There's no mystery to it, especially to those of us who grew up outside the confines of California, where September may seem pretty much like August, not to mention January or May.
For us, September meant it was time to get a move on. The peal of the first school bell in early September was as much symbolic as real. Whether you were a first-grader or a freshman, the siren sound from the schoolhouse or campus summoned you to the new uncertain adventure that lay ahead. Instinctively, you knew you would be different nine months down the road.
That sensation, so real in the Midwest where I grew up, feels less pronounced here in California where I've spent the last 16 summers.
I confess to missing that feeling, even though I've made the typical Californian's bargain of accepting 70-degree temperatures in December in exchange for the changing of the seasons.
But as dulled as the ol' nostalgia membranes may have been in recent years, they're rustling again, if only vicariously.
Last week, a beloved cousin from my Nebraska boyhood spent a week in Orange County with his wife and two sons, both in their 20s. The visit was to help elder son Scott, 29 and a Ph.D., set up housekeeping as he begins his full-time teaching career at Cal State Fullerton. He needed to buy a car, buy a bed, get some furniture, learn his way around campus, meet his colleagues, start living his new life in a new town.
This weekend, a longtime friend is here from New Jersey with another young man in tow--his 18-year-old son, Dan, who will enroll at CalArts in Valencia. Dan has designs on becoming a drummer in a jazz ensemble. His father confesses to being a wreck, knowing that at the end of the 3,000-mile drive to California, he'll be saying goodbye to a little boy who's not so little anymore.
Is there a manual somewhere that tells parents how to handle these moments?

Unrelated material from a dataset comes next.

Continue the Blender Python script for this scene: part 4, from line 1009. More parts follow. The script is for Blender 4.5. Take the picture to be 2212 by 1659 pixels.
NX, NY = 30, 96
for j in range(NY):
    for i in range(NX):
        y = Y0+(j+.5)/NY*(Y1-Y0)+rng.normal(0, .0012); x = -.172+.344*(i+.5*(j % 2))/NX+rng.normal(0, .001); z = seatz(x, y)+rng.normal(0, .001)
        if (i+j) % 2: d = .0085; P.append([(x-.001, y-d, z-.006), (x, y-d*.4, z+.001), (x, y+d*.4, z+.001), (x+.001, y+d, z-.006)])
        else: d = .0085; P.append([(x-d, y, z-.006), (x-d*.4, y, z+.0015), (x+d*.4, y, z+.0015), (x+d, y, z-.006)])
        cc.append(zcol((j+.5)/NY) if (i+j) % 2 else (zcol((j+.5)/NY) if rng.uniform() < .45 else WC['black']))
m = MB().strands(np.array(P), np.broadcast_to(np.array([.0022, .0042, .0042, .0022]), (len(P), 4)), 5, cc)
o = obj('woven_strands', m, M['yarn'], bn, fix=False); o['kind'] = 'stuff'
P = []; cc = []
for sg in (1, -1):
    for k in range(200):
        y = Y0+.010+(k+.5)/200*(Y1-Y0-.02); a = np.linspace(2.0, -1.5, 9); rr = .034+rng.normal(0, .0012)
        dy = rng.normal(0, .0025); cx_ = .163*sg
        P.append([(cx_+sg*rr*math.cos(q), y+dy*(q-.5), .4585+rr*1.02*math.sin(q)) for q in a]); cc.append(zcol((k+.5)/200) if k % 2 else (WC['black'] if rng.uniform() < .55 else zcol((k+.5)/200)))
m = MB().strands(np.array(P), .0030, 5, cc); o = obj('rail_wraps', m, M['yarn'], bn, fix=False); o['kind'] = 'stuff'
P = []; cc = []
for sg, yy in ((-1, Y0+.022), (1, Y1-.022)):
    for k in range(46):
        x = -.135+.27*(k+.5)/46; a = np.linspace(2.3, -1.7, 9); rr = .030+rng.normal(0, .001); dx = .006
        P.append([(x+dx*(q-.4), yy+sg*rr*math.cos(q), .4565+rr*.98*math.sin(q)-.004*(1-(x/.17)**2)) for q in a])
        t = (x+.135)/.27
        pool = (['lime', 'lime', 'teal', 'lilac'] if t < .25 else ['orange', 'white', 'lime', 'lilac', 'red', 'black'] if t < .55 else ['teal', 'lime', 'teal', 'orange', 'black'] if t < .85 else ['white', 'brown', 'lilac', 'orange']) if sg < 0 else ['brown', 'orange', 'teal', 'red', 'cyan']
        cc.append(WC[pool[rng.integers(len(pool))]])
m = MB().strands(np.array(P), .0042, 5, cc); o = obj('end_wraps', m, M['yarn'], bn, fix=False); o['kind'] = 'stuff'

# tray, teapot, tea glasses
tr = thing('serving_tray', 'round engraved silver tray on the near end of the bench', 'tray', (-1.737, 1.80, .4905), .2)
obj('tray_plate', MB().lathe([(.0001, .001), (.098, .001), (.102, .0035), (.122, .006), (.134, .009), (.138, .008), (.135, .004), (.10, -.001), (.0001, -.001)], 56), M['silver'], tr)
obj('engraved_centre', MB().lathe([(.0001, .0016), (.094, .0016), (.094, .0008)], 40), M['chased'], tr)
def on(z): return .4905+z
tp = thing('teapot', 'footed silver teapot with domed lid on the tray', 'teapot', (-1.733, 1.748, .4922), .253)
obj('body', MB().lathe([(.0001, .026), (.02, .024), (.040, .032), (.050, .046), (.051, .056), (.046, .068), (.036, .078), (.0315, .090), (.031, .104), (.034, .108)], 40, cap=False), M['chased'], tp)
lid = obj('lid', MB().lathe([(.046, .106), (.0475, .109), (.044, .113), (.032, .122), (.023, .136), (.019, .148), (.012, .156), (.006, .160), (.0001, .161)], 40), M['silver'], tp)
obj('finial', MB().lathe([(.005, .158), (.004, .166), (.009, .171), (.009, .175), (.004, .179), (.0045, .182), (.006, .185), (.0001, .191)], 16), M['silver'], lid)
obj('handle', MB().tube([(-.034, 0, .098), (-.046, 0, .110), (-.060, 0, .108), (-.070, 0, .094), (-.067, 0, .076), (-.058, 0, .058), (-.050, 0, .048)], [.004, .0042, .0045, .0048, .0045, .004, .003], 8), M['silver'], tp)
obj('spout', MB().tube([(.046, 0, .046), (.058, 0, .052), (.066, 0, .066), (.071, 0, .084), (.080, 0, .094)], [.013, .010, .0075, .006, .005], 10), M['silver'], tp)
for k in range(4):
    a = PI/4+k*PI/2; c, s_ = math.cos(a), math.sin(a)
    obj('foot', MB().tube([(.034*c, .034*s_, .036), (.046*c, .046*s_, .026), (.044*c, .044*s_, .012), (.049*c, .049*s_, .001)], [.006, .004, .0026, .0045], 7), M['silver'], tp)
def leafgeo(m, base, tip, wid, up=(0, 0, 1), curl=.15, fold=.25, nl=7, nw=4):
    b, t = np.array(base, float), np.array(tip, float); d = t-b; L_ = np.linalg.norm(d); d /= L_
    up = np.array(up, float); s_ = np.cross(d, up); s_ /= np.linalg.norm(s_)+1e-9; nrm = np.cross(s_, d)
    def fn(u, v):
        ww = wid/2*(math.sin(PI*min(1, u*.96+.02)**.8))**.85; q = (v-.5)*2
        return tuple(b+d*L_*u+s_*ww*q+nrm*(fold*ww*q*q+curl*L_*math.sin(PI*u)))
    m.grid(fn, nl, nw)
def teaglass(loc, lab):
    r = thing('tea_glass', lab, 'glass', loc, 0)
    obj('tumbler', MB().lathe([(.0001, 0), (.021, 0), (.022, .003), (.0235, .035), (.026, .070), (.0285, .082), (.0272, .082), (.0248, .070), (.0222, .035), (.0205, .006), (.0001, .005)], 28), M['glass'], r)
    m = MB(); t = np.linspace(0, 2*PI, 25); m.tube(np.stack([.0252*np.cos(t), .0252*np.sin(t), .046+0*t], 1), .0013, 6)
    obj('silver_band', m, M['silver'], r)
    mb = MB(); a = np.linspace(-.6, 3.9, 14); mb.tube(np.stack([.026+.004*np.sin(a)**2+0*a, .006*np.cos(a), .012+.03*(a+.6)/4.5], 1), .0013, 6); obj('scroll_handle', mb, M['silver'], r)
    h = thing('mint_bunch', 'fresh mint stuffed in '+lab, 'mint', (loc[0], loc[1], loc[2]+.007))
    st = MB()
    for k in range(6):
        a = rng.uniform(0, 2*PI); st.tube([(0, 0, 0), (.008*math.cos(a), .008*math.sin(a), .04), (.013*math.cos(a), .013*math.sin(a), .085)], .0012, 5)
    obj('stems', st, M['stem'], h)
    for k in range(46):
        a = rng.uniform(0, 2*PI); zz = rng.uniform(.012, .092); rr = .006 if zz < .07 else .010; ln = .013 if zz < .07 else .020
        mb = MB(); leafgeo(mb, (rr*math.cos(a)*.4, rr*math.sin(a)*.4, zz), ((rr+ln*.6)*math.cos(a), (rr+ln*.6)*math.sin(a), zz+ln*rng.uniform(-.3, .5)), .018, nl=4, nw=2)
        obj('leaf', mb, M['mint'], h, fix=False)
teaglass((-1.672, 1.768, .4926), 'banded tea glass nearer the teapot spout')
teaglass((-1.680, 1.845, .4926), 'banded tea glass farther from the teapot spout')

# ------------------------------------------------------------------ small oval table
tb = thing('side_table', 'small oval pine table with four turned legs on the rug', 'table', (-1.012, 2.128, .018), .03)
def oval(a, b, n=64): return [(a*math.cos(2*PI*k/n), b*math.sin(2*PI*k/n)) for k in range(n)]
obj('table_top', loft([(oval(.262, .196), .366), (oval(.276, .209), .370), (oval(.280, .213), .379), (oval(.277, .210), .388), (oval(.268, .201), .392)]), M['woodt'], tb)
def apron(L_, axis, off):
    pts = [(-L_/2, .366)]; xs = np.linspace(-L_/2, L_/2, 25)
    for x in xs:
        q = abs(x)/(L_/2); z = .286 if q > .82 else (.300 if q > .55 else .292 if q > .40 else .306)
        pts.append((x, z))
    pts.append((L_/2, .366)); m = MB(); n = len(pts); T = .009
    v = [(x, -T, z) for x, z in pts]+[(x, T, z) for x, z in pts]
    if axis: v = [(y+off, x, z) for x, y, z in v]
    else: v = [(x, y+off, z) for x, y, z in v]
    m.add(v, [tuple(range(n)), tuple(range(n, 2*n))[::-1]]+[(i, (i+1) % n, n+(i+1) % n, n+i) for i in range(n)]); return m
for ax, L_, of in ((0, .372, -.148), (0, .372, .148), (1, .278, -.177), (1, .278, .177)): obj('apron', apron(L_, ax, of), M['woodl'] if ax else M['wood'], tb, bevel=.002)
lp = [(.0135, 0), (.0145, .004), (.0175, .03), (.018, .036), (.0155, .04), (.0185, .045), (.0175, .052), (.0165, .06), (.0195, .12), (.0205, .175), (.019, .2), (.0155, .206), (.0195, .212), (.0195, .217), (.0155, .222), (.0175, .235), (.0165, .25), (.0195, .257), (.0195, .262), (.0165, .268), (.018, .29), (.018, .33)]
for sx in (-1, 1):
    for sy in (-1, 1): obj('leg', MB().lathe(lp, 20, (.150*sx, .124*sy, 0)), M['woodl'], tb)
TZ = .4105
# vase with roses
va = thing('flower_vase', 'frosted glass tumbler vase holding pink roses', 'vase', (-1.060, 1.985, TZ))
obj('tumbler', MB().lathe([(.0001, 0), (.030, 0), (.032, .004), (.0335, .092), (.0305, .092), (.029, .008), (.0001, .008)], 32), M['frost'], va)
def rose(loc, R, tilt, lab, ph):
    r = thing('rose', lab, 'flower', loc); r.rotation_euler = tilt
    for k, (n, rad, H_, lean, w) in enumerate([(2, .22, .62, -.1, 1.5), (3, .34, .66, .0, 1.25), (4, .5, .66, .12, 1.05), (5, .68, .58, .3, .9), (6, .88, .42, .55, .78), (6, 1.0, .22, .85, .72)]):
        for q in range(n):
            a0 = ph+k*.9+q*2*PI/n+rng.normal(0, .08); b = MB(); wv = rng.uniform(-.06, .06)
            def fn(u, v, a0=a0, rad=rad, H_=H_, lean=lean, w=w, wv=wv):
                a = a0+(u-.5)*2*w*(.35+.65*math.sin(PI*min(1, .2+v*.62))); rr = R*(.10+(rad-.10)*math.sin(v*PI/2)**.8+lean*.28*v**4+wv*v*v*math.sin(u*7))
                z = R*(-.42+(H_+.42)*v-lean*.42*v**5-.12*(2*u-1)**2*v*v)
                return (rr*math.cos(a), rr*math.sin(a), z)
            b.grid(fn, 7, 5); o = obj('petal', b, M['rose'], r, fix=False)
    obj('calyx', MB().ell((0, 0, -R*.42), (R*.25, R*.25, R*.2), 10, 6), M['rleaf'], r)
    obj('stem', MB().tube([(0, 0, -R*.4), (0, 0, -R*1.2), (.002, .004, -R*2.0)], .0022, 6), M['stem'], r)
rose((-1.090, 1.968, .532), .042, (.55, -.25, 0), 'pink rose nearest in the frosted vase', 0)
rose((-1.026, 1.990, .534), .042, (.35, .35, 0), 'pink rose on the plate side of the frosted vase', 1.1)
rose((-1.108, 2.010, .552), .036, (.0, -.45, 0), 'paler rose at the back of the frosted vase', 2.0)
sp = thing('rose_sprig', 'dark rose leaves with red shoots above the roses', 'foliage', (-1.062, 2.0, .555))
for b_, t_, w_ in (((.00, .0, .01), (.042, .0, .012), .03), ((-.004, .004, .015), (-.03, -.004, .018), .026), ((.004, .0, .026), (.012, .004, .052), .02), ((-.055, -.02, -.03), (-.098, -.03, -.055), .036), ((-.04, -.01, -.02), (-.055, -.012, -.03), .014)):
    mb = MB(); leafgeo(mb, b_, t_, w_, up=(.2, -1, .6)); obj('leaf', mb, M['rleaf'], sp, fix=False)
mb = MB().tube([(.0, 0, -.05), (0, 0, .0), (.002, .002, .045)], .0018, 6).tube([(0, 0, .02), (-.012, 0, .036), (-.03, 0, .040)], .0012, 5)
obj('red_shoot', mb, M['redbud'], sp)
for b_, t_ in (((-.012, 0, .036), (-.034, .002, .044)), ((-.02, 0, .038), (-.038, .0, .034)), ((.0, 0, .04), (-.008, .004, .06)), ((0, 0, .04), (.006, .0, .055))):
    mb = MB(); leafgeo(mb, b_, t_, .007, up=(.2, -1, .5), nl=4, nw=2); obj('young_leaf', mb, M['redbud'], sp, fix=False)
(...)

My Nebraska cousin and his wife are semi-experts, having already sent Scott and his brother off in past Septembers. And sure, Scott probably could have survived his arrival in Orange County without his parents' presence. But I find it kind of touching that they came, anyway, and that he's already phoned them a number of times back in Nebraska. During the week they were here, no one needed to say aloud that we grasped the momentousness of Scott surveying the landscape on the eve of his teaching career.